Agile – Is it common for business analysts (or other non-development team members) to have stories tracked alongside developers

agilescrum

We're using JIRA with Greenhopper, and currently our business analyst has tasks for their analysis which will eventually lead to new stories placed in the backlog, running alongside the stories for the current sprint, and it feels kind of messy – especially because they don't overlap the workflow for the development stories.

Is it common for this to be the case? Should it be? It feels like the analysis ought to be an external process that feeds in to the product backlog, not something that tags along the sprint backlog, but I am new to scrum.

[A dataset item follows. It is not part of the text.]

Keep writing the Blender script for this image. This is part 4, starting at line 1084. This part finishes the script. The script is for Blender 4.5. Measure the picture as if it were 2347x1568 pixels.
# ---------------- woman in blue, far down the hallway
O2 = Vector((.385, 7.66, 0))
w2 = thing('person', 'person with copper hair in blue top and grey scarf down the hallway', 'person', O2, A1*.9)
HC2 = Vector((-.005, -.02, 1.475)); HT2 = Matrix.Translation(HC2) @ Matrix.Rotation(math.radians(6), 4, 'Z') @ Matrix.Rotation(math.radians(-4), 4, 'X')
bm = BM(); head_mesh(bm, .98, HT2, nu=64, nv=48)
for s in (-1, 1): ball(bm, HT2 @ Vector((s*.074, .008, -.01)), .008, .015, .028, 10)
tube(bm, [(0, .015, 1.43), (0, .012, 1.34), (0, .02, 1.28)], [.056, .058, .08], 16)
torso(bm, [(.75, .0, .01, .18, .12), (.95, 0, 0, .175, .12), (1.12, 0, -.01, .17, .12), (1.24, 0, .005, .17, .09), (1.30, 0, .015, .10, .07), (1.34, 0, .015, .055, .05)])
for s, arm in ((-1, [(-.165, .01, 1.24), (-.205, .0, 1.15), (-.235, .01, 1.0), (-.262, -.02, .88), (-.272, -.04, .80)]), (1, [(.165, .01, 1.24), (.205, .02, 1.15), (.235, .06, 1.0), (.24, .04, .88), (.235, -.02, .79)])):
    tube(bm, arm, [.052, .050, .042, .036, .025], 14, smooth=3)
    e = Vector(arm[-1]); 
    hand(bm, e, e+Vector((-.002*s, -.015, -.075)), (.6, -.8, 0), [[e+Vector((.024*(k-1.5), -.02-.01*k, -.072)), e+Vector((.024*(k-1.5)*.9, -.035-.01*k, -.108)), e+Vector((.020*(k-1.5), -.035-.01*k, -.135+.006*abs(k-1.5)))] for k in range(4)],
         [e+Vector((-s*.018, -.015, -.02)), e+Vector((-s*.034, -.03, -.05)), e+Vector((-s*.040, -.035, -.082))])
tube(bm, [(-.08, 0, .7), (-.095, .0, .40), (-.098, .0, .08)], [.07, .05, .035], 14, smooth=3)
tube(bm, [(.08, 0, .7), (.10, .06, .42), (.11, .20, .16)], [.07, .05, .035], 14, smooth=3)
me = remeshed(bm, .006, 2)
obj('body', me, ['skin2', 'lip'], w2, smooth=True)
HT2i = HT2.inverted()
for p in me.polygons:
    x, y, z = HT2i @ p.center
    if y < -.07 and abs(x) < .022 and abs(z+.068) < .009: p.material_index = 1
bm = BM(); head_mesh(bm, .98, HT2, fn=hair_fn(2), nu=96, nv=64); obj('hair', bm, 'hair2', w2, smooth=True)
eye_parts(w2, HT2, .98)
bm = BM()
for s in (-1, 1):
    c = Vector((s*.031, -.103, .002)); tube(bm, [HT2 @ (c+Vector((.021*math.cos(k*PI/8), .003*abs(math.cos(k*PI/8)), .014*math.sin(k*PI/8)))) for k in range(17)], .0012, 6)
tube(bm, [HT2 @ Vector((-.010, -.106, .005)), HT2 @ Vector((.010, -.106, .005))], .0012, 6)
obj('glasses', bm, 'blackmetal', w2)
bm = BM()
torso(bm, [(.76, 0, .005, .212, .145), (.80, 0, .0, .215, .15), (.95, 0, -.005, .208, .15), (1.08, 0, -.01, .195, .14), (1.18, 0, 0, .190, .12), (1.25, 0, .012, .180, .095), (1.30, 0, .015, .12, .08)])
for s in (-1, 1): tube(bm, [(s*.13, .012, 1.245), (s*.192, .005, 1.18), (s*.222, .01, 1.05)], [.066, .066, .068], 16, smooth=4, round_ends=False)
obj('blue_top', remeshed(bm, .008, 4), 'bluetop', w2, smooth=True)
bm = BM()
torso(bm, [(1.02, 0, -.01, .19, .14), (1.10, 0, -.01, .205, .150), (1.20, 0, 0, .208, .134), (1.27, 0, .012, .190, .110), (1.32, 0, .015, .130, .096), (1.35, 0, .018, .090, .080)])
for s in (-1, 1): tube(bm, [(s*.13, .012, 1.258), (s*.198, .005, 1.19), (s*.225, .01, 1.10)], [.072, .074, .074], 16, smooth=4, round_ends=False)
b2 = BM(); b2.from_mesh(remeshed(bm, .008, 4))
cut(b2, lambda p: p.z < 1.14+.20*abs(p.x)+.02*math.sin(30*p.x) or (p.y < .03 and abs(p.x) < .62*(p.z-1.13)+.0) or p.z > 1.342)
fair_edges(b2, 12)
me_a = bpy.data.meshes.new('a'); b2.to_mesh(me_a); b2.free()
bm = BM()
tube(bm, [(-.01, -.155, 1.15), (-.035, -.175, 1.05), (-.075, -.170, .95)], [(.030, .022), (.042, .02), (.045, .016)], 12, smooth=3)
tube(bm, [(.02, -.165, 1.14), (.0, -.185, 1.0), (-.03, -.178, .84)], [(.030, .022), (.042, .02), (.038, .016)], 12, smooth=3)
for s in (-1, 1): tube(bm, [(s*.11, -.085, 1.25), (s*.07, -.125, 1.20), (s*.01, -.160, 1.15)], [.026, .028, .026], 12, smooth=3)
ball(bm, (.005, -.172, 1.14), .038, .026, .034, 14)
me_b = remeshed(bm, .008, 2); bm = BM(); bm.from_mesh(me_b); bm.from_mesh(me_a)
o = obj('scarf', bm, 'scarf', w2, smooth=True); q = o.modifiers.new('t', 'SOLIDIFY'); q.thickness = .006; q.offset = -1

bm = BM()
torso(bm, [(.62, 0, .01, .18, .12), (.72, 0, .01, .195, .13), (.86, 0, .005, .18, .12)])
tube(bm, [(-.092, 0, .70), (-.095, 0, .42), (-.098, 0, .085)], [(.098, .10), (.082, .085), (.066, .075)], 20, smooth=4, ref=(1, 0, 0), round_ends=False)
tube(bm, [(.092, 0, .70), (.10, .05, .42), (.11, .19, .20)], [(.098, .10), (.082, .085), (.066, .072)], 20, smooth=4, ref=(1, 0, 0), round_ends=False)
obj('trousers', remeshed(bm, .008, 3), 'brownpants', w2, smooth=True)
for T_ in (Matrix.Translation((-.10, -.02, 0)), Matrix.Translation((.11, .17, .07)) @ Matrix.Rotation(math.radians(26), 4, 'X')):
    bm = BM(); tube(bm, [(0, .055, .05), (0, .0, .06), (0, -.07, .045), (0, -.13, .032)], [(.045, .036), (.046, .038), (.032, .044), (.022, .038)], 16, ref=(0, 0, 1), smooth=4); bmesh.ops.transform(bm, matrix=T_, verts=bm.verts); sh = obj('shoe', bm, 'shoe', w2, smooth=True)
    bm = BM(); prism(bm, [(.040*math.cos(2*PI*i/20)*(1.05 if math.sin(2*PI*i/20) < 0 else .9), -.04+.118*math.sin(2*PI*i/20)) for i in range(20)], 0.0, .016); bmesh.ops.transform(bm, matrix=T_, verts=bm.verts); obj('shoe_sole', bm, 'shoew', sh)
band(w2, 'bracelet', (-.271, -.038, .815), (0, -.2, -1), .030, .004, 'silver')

I consulted the scrum guide and didn't see anything explicit, and while we don't really have a Product Owner (although at times I would say our manager fills that role, other times so does the business analyst), I guess I could also phrase the question as:

Should Product Owners track their tasks next to the stories that the development team works on?

Best Answer

Are the Business Analysts part of the Team? If so, then consider that the Scrum Guide is pretty clear on not dividing the team into roles:

  • Scrum recognizes no titles for Development Team members other than Developer, regardless of the work being performed by the person; there are no exceptions to this rule;
  • Individual Development Team members may have specialized skills and areas of focus, but accountability belongs to the Development Team as a whole; and,
  • Development Teams do not contain sub-teams dedicated to particular domains like testing or business analysis.

As such, either the BAs are equal members of the team, and thus their work is too, or they are not and it is not. If they are part of the team, and there is a task with a measurable goal (you know when it's "done"), then it is a viable task in the Sprint Backlog.

Moreover, a User Story is a story about functionality the user is asking for. It is not a list of work to be done, as such. So again, what you are talking about isn't really a "story".

So, on the practical side, I'd suggest that you include folks with business analyst skills on your team and use them to help complete your stories. The team won't know everything about a story before they start on a story--they just know there's something they need to learn about and solve. The ones with business analyst skills are going to be really helpful in elaborating the stories and translating business speak to something that can be coded and tested. If, during sprint planning, you determine there are analysis tasks to be done, add them to your sprint backlog and have someone work on them.